The compliance costs and the extra compliance burden that financial advice has acquired under the Future of Financial Advice (FOFA) reforms will make it impossible to “cheapen” the advice, Meldrum said. 

His comments follow the release of an Industry Super Fund (ISN)-commissioned Rice Warner report, which found the average cost of advice would reduce from $2046 to $1163 in the next 15 years. 

“I can’t see good quality advice - where advisers are acting in the full best interest of the client and not in the limited super fund capacity that the ISN is talking about - being less expensive,” Meldrum said. 

“As we go forward you’ll have to pay for quality advice.
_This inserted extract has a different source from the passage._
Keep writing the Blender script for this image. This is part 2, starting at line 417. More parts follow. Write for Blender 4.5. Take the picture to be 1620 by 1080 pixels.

If you want very poor quality, very limited scaled advice or lesser quality intra-fund advice - which can only look at aspects of your superannuation and so forth - then that will be cheaper.” 

Meldrum said it would be wrong to throw all types of advice in one bucket and predict that the price of those services would be cheaper across the board. 

“I think there will be a division between very limited intra-fund advice that only looks at one or two portions of your financial situation - and very holistic, very professional full scale advice, which is better for best interests of the client,” he said. 

Meldrum spoke at the Association of Financial Advisers (AFA) Sydney Roadshow yesterday where he made a distinction between what the financial services reforms required of advisers in terms of acting in the best interest of the clients, and what the current FOFA regime requires. 

Under FOFA, if an adviser identifies advice needs beyond what the client can afford they have a responsibility to notify the client of those needs, but not necessarily make a call about restricting the advice, unlike under the previous regime, Meldrum said. 

“It’s not like you have to provide free advice if the client can’t afford it,” he said. 

“Because we’re not taking commissions anymore, it is crucial that the adviser prices the advice according to what the client needs and what the client can pay for.”